You thought the clipping audio on Death Magnetic "sounded good?" Are you sure you just didn't like the music despite it?

I'm not saying you can't intentionally brickwall a sound to give it a lo-fi effect. That's a different thing than it being on the master channel, which never sounds good to me, unless we're talking about noise music, which is a different beast entirely.

eversonpoe
06-27-2013, 05:10 PM
i guess the difference is manipulation vs. destruction? when something clips (and i'm talking about the master track of a final mix), you're destroying part of it because it's just...gone. that seems very different to me than using lo-fi effects to achieve a certain manipulated sound.

i'll actually give you an example of where i think something that almost sounds like clipping (but isn't) sounds good: james plotkin's atomsmasher/phantomsmasher, where he is actually credited in the liner notes with "waveform manipulation" and it sounds completely insane. he fucks up the audio completely, but i guarantee you that the master track stereo mix does not clip.

http://www.youtube.com/watch?v=b18yZOzNlFs

screwdriver
06-27-2013, 05:16 PM
You thought the clipping audio on Death Magnetic "sounded good?" Are you sure you just didn't like the music despite it?

I'm not saying you can't intentionally brickwall a sound to give it a lo-fi effect. That's a different thing than it being on the master channel, which never sounds good to me, unless we're talking about noise music, which is a different beast entirely.

yeah, I actually thought it sounded good. I liked the way the drums punched out and I think it was cool and unique. Do I want every album to sound like that? No. I like variety. I actually found the songs really boring when played live. but, you know, maybe my ears are backwards.
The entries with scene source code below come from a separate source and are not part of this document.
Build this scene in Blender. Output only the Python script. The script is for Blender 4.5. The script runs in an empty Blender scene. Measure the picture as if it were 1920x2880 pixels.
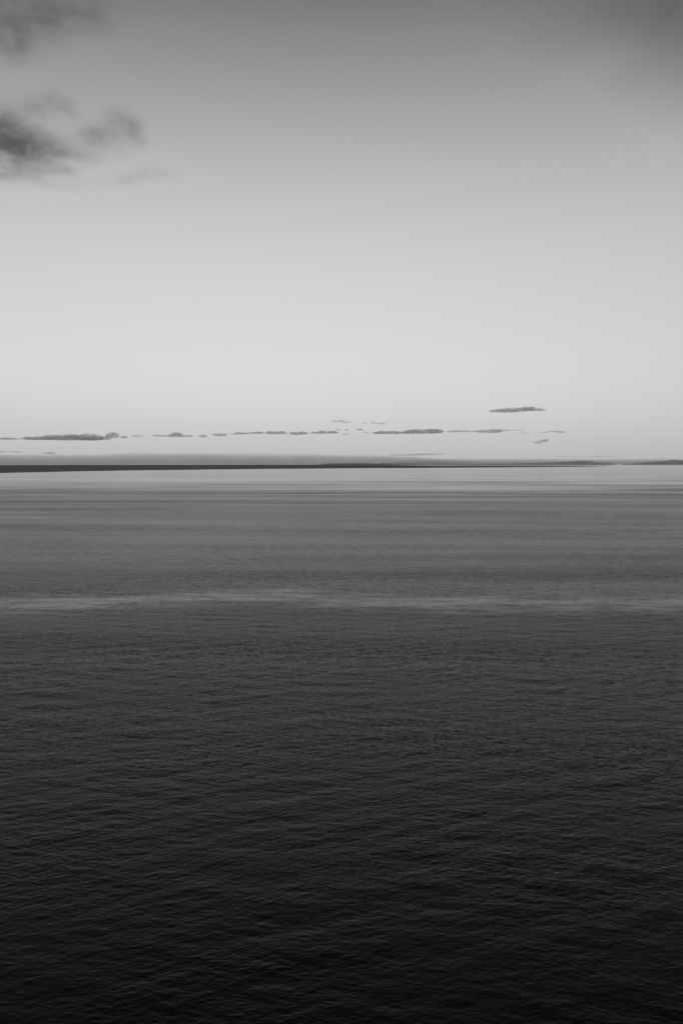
import bpy, math
import numpy as np
from math import radians, pi

# ------------------------------------------------------------------ camera, world, sun, exposure
scene = bpy.context.scene
COL = scene.collection
CAM_H = 90.0                 # cliff-top viewpoint, metres above the sea
FPX = 2400.0                 # focal length in photo pixels (photo 1920 x 2880)
PITCH = math.atan(134.0 / FPX)   # the horizon sits 134 photo pixels above the middle
cam_data = bpy.data.cameras.new("camera")
cam_data.sensor_fit = 'VERTICAL'
cam_data.sensor_height = 36.0
cam_data.lens = FPX / 2880.0 * 36.0
cam_data.clip_start = 0.5
cam_data.clip_end = 2.0e6
cam = bpy.data.objects.new("camera", cam_data)
cam.location = (0.0, 0.0, CAM_H)
from mathutils import Matrix
cam.matrix_world = (Matrix.Translation((0, 0, CAM_H)) @ Matrix.Rotation(pi / 2 - PITCH, 4, 'X')
                    @ Matrix.Rotation(-0.0011, 4, 'Z'))
COL.objects.link(cam)
scene.camera = cam

SUN_EL, SUN_ROT = radians(2.0), radians(174.0)     # low sun, behind the camera
world = bpy.data.worlds.new("World")
scene.world = world
world.use_nodes = True
wn, wl = world.node_tree.nodes, world.node_tree.links
wn.clear()
sky = wn.new('ShaderNodeTexSky')
sky.sky_type = 'NISHITA'
sky.sun_disc = False
sky.sun_elevation = SUN_EL
sky.sun_rotation = SUN_ROT
sky.altitude = CAM_H
sep = wn.new('ShaderNodeSeparateColor')              # black-and-white film through an orange filter
wl.new(sky.outputs[0], sep.inputs[0])
mr = wn.new('ShaderNodeMath'); mr.operation = 'MULTIPLY'; mr.inputs[1].default_value = 0.4
mg = wn.new('ShaderNodeMath'); mg.operation = 'MULTIPLY_ADD'; mg.inputs[1].default_value = 0.6
wl.new(sep.outputs[0], mr.inputs[0]); wl.new(sep.outputs[1], mg.inputs[0]); wl.new(mr.outputs[0], mg.inputs[2])
# clear evening air: how the haze fills the sky with height above the horizon
tc = wn.new('ShaderNodeTexCoord')
sx = wn.new('ShaderNodeSeparateXYZ'); wl.new(tc.outputs['Generated'], sx.inputs[0])
asn = wn.new('ShaderNodeMath'); asn.operation = 'ARCSINE'; wl.new(sx.outputs[2], asn.inputs[0])
sq = wn.new('ShaderNodeMath'); sq.operation = 'MULTIPLY'; sq.inputs[1].default_value = 2.0 / pi; wl.new(asn.outputs[0], sq.inputs[0])
mx = wn.new('ShaderNodeMath'); mx.operation = 'MAXIMUM'; mx.inputs[1].default_value = 0.0; wl.new(sq.outputs[0], mx.inputs[0])
rt = wn.new('ShaderNodeMath'); rt.operation = 'SQRT'; wl.new(mx.outputs[0], rt.inputs[0])
ramp = wn.new('ShaderNodeValToRGB'); wl.new(rt.outputs[0], ramp.inputs[0])
ramp.color_ramp.interpolation = 'LINEAR'
AIR = [(0, 1.884), (0.3, 1.51), (0.6, 1.201), (1, 0.939), (1.5, 0.761), (2, 0.668), (2.7, 0.606), (3.5, 0.58), (4.5, 0.574), (6, 0.588), (8, 0.616), (10, 0.648), (12, 0.681), (14, 0.703), (16, 0.706), (18, 0.696), (20, 0.657), (22, 0.607), (24, 0.543), (26, 0.471), (28, 0.383), (30, 0.371), (33, 0.346), (38, 0.278), (45, 0.223), (60, 0.202), (75, 0.233), (90, 0.223)]   #AIR
cr = ramp.color_ramp
while len(cr.elements) > 1:
    cr.elements.remove(cr.elements[-1])
for i, (el, v) in enumerate(AIR):
    e = cr.elements[0] if i == 0 else cr.elements.new(math.sqrt(el / 90.0))
    e.position = math.sqrt(el / 90.0)
    e.color = (v, v, v, 1)
mul = wn.new('ShaderNodeMath'); mul.operation = 'MULTIPLY'
wl.new(mg.outputs[0], mul.inputs[0]); wl.new(ramp.outputs[0], mul.inputs[1])
bgd = wn.new('ShaderNodeBackground'); bgd.inputs['Strength'].default_value = 0.15
wl.new(mul.outputs[0], bgd.inputs['Color'])
wout = wn.new('ShaderNodeOutputWorld'); wl.new(bgd.outputs[0], wout.inputs[0])

sd = bpy.data.lights.new("sun", 'SUN')
sd.energy = 0.15
sd.angle = radians(2.0)
sd.color = (1, 1, 1)
sun = bpy.data.objects.new("sun", sd)
COL.objects.link(sun)
from mathutils import Vector
sdir = Vector((math.sin(SUN_ROT) * math.cos(SUN_EL), math.cos(SUN_ROT) * math.cos(SUN_EL), math.sin(SUN_EL)))
sun.rotation_euler = sdir.to_track_quat('Z', 'Y').to_euler()

scene.view_settings.view_transform = 'Standard'
scene.view_settings.look = 'None'
scene.view_settings.exposure = 1.8
scene.view_settings.gamma = 1.0
scene.render.engine = 'CYCLES'
scene.cycles.max_bounces = 8
scene.cycles.volume_bounces = 3
scene.cycles.use_denoising = True

# ------------------------------------------------------------------ helpers
rng = np.random.default_rng(7)

def at(px, py, dist):
    """photo pixel -> point on the vertical plane y = dist (small roll ignored)"""
    vx, vy = (px - 960.0) / FPX, (1440.0 - py) / FPX
    c, s = math.cos(PITCH), math.sin(PITCH)
    d = (vx, c + vy * s, -s + vy * c)
    k = dist / d[1]
    return (d[0] * k, dist, CAM_H + d[2] * k)

def mesh_from(name, verts, faces, smooth=True):
    me = bpy.data.meshes.new(name)
    verts = np.asarray(verts, dtype=np.float32)
    faces = np.asarray(faces, dtype=np.int32)
    n, f, k = len(verts), len(faces), faces.shape[1]
    me.vertices.add(n); me.vertices.foreach_set('co', verts.ravel())
    me.loops.add(f * k); me.loops.foreach_set('vertex_index', faces.ravel())
    me.polygons.add(f)
    me.polygons.foreach_set('loop_start', np.arange(f, dtype=np.int32) * k)
    me.update(calc_edges=True)
    me.polygons.foreach_set('use_smooth', np.full(f, smooth))
    me.validate()
    return me

def link(name, me, mat, kind=None, label=None, cat=None, group=None):
    o = bpy.data.objects.new(name, me)
    COL.objects.link(o)
    if mat: me.materials.append(mat)
    if kind: o['kind'] = kind
    if label: o['label'] = label
    if cat: o['category'] = cat
    if group: o['group'] = group
    return o

def new_mat(name):
    m = bpy.data.materials.new(name)
    m.use_nodes = True
    m.node_tree.nodes.clear()
    return m, m.node_tree.nodes, m.node_tree.links

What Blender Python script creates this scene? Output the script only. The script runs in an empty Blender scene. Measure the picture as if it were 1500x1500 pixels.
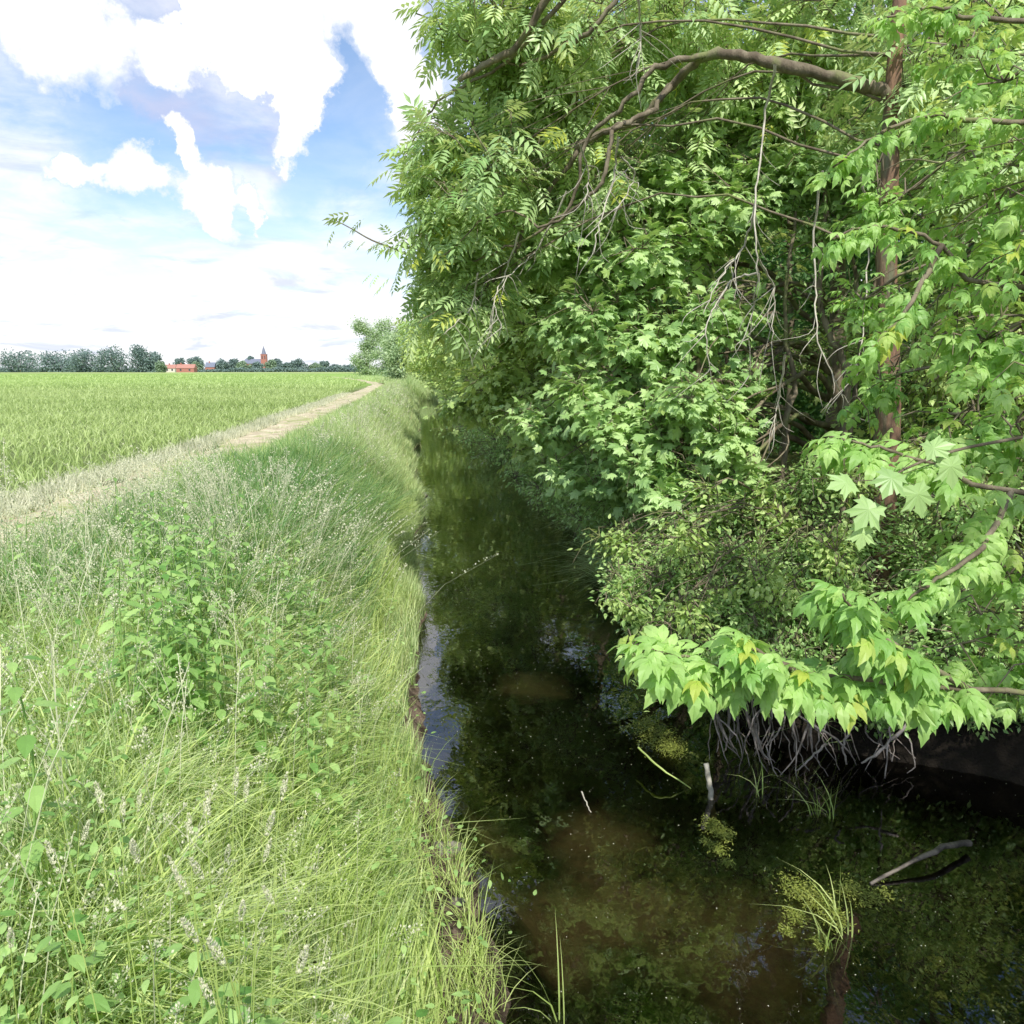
import bpy, math, random
import numpy as np
from mathutils import Vector, Matrix
R = math.radians
random.seed(7); rng = np.random.default_rng(11)
sc = bpy.context.scene
C = sc.collection

# ------------------------------------------------------------------ camera
FPX = 1133.0; HORY = 541.5; VPX = 612.0
PITCH = math.atan((750-HORY)/FPX)
YAW = math.atan((750-VPX)/(FPX*math.cos(PITCH)+(750-HORY)*math.sin(PITCH)))
CAMZ = 3.0
cam_d = bpy.data.cameras.new('camera'); cam = bpy.data.objects.new('camera', cam_d); C.objects.link(cam)
cam.location = (0, 0, CAMZ); cam.rotation_euler = (math.pi/2-PITCH, 0, -YAW)
cam_d.sensor_width = 36; cam_d.lens = 36*FPX/1500; cam_d.clip_end = 6000; cam_d.clip_start = 0.05
sc.camera = cam
CM = np.array(Matrix.Rotation(-YAW, 3, 'Z') @ Matrix.Rotation(math.pi/2-PITCH, 3, 'X'))
def ray(px, py):
    return CM @ np.array([(px-750)/FPX, (750-py)/FPX, -1.0])
def P(px, py, Y):
    d = ray(px, py); t = Y/d[1]
    return np.array([d[0]*t, Y, CAMZ+d[2]*t])

# ------------------------------------------------------------------ world / sun
S_EL = R(51); S_DIR = np.array([0.06, -0.85]); S_DIR = S_DIR/np.linalg.norm(S_DIR)
sun_vec = Vector((S_DIR[0]*math.cos(S_EL), S_DIR[1]*math.cos(S_EL), math.sin(S_EL)))
sd = bpy.data.lights.new('sun', 'SUN'); so = bpy.data.objects.new('sun', sd); C.objects.link(so)
sd.energy = 5.0; sd.angle = R(0.55); sd.color = (1.0, 0.955, 0.88)
so.rotation_euler = sun_vec.to_track_quat('Z', 'Y').to_euler(); so.location = (20, -25, 40)
W = bpy.data.worlds.new('World'); sc.world = W; W.use_nodes = True
nt = W.node_tree; nt.nodes.clear()
class NB:
    def __init__(s, nt): s.nt = nt
    def n(s, t, **k):
        o = s.nt.nodes.new(t)
        for a, b in k.items(): setattr(o, a, b)
        return o
    def set(s, sock, v):
        if isinstance(v, bpy.types.NodeSocket): s.nt.links.new(v, sock)
        elif v is not None: sock.default_value = v
    def m(s, op, a, b=None, c=None, clamp=False):
        o = s.n('ShaderNodeMath', operation=op); o.use_clamp = clamp
        s.set(o.inputs[0], a); s.set(o.inputs[1], b)
        if c is not None: s.set(o.inputs[2], c)
        return o.outputs[0]
    def ss(s, v, a, b, lo=0.0, hi=1.0):
        o = s.n('ShaderNodeMapRange', interpolation_type='SMOOTHSTEP')
        s.set(o.inputs[0], v); o.inputs[1].default_value = a; o.inputs[2].default_value = b
        o.inputs[3].default_value = lo; o.inputs[4].default_value = hi
        return o.outputs[0]
    def noise(s, vec, scale, detail=5, rough=.55, dist=0.0):
        o = s.n('ShaderNodeTexNoise'); s.set(o.inputs['Vector'], vec)
        o.inputs['Scale'].default_value = scale; o.inputs['Detail'].default_value = detail
        o.inputs['Roughness'].default_value = rough; o.inputs['Distortion'].default_value = dist
        return o.outputs['Fac']
    def mix(s, f, a, b, blend='MIX'):
        o = s.n('ShaderNodeMix', data_type='RGBA', blend_type=blend)
        s.set(o.inputs[0], f)
        for k, v in ((6, a), (7, b)):
            s.set(o.inputs[k], v if isinstance(v, bpy.types.NodeSocket) else (*v, 1) if len(v) == 3 else v)
        return o.outputs[2]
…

It just seems weird to me that you'll concede it can be a cool effect, but the whole song can't be an effect? You just don't have to like it. For example, I generally hate chorusing sounds, but I'd never say chorusing as an effect can't sound good and, to be honest, I'd be really interested to hear a mix that was chorused.

And then you concede that noise music can be different; I suppose that is some of what draws me towards these sounds. Or maybe I've ruined my ears listening to it too much. (Kidding, kind of.)